Written problem – Will you write out the data exactly, excluding every picture?
#### Data lines ####
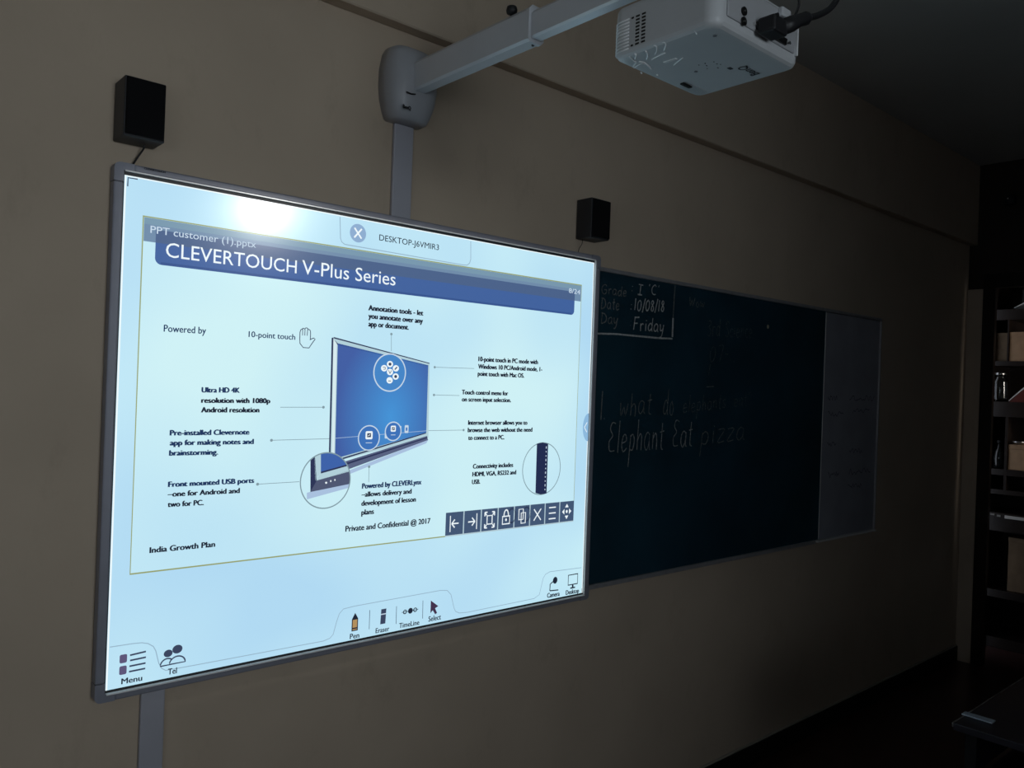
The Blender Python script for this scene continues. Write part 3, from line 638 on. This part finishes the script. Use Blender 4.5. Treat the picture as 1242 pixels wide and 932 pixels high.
# vent slots on the side and ribs round the front corner
for r_ in range(9):
    for cidx, (y0, y1) in enumerate(((-1.006, -.996), (-.990, -.980), (-.974, -.968))):
        if cidx == 2 and 0 < r_ < 8: continue
        z = 1.514+r_*.0073
        obj('vent_slot', box(.7512, .7535, y0, y1, z, z+.0036), socket, pj)
for r_ in range(10):
    z = 1.512+r_*.0070; P = []
    for k in range(8):
        a = math.pi/2*k/7; P.append((.780-.0285*math.cos(a), -.940+.0285*math.sin(a), z))
    P = [(.7515, -.962, z)]+P+[(.80, -.9115, z)]
    obj('vent_rib', tube(P, .0017, 5), mat('white_rib', (.8, .81, .82), .3), pj, True)
# underside: sticker, catch, marks, name, feet
YB_ = 1.4994
obj('sticker', box(.985, 1.040, -.958, -.930, YB_-.0004, YB_+.0008), stickm, pj)
obj('catch', box(.958, .992, -.952, -.942, YB_-.003, YB_+.0008, .001), socket, pj)
obj('protective_film', box(.835, .842, -1.022, -.990, YB_-.0008, YB_+.0006), mat('film_glint', (.95, .96, .97), .2, 0, .8), pj)
for P in [[(0.7592, -1.0428, 1.5045), (0.7617, -1.0505, 1.502), (0.7703, -1.0467, 1.4992), (0.7868, -1.0297, 1.4992)], [(0.7595, -1.022, 1.5042), (0.7625, -1.028, 1.5012), (0.7784, -1.017, 1.4992), (0.7889, -1.0044, 1.4992)], [(0.7638, -0.9991, 1.4999), (0.7825, -0.9897, 1.4992), (0.7983, -0.974, 1.4992)], [(0.7619, -0.9706, 1.5018), (0.7649, -0.9725, 1.4988), (0.7812, -0.956, 1.4992)], [(0.7629, -0.9551, 1.5008), (0.7862, -0.9488, 1.4992), (0.796, -0.9466, 1.4992), (0.8077, -0.9294, 1.4992)], [(0.7954, -0.9545, 1.4992), (0.8077, -0.9591, 1.4992), (0.8337, -0.9528, 1.4992), (0.8477, -0.9459, 1.4992)], [(0.8153, -0.9245, 1.4992), (0.8075, -0.9505, 1.4992), (0.816, -0.9553, 1.4992)], [(0.806, -0.9822, 1.4992), (0.8013, -1.0016, 1.4992), (0.799, -1.0231, 1.4992)], [(0.8628, -0.9966, 1.4992), (0.8529, -1.0155, 1.4992), (0.8439, -1.0346, 1.4992)], [(0.8443, -0.9202, 1.4992), (0.8512, -0.9169, 1.4992)], [(0.8804, -0.9363, 1.4992), (0.8854, -0.9353, 1.4992)], [(0.7576, -1.0918, 1.5061), (0.7599, -1.0934, 1.5038)], [(0.7571, -1.123, 1.5066), (0.7609, -1.1255, 1.5028), (0.7701, -1.1228, 1.4992)]]:
    obj('film_wrinkle_glint', tube(smooth_curve(P, 4), .0017, 5), MATS['film_glint'], pj, True)  # wrinkles of the film, their reflections put into near-white strands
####
Response to this task –
The Blender Python script for this scene continues. Write part 3, from line 638 on. This part finishes the script. Use Blender 4.5. Treat the picture as 1242 pixels wide and 932 pixels high.
# vent slots on the side and ribs round the front corner
for r_ in range(9):
    for cidx, (y0, y1) in enumerate(((-1.006, -.996), (-.990, -.980), (-.974, -.968))):
        if cidx == 2 and 0 < r_ < 8: continue
        z = 1.514+r_*.0073
        obj('vent_slot', box(.7512, .7535, y0, y1, z, z+.0036), socket, pj)
for r_ in range(10):
    z = 1.512+r_*.0070; P = []
    for k in range(8):
        a = math.pi/2*k/7; P.append((.780-.0285*math.cos(a), -.940+.0285*math.sin(a), z))
    P = [(.7515, -.962, z)]+P+[(.80, -.9115, z)]
    obj('vent_rib', tube(P, .0017, 5), mat('white_rib', (.8, .81, .82), .3), pj, True)
# underside: sticker, catch, marks, name, feet
YB_ = 1.4994
obj('sticker', box(.985, 1.040, -.958, -.930, YB_-.0004, YB_+.0008), stickm, pj)
obj('catch', box(.958, .992, -.952, -.942, YB_-.003, YB_+.0008, .001), socket, pj)
obj('protective_film', box(.835, .842, -1.022, -.990, YB_-.0008, YB_+.0006), mat('film_glint', (.95, .96, .97), .2, 0, .8), pj)
for P in [[(0.7592, -1.0428, 1.5045), (0.7617, -1.0505, 1.502), (0.7703, -1.0467, 1.4992), (0.7868, -1.0297, 1.4992)], [(0.7595, -1.022, 1.5042), (0.7625, -1.028, 1.5012), (0.7784, -1.017, 1.4992), (0.7889, -1.0044, 1.4992)], [(0.7638, -0.9991, 1.4999), (0.7825, -0.9897, 1.4992), (0.7983, -0.974, 1.4992)], [(0.7619, -0.9706, 1.5018), (0.7649, -0.9725, 1.4988), (0.7812, -0.956, 1.4992)], [(0.7629, -0.9551, 1.5008), (0.7862, -0.9488, 1.4992), (0.796, -0.9466, 1.4992), (0.8077, -0.9294, 1.4992)], [(0.7954, -0.9545, 1.4992), (0.8077, -0.9591, 1.4992), (0.8337, -0.9528, 1.4992), (0.8477, -0.9459, 1.4992)], [(0.8153, -0.9245, 1.4992), (0.8075, -0.9505, 1.4992), (0.816, -0.9553, 1.4992)], [(0.806, -0.9822, 1.4992), (0.8013, -1.0016, 1.4992), (0.799, -1.0231, 1.4992)], [(0.8628, -0.9966, 1.4992), (0.8529, -1.0155, 1.4992), (0.8439, -1.0346, 1.4992)], [(0.8443, -0.9202, 1.4992), (0.8512, -0.9169, 1.4992)], [(0.8804, -0.9363, 1.4992), (0.8854, -0.9353, 1.4992)], [(0.7576, -1.0918, 1.5061), (0.7599, -1.0934, 1.5038)], [(0.7571, -1.123, 1.5066), (0.7609, -1.1255, 1.5028), (0.7701, -1.1228, 1.4992)]]:
    obj('film_wrinkle_glint', tube(smooth_curve(P, 4), .0017, 5), MATS['film_glint'], pj, True)  # wrinkles of the film, their reflections put into near-white strands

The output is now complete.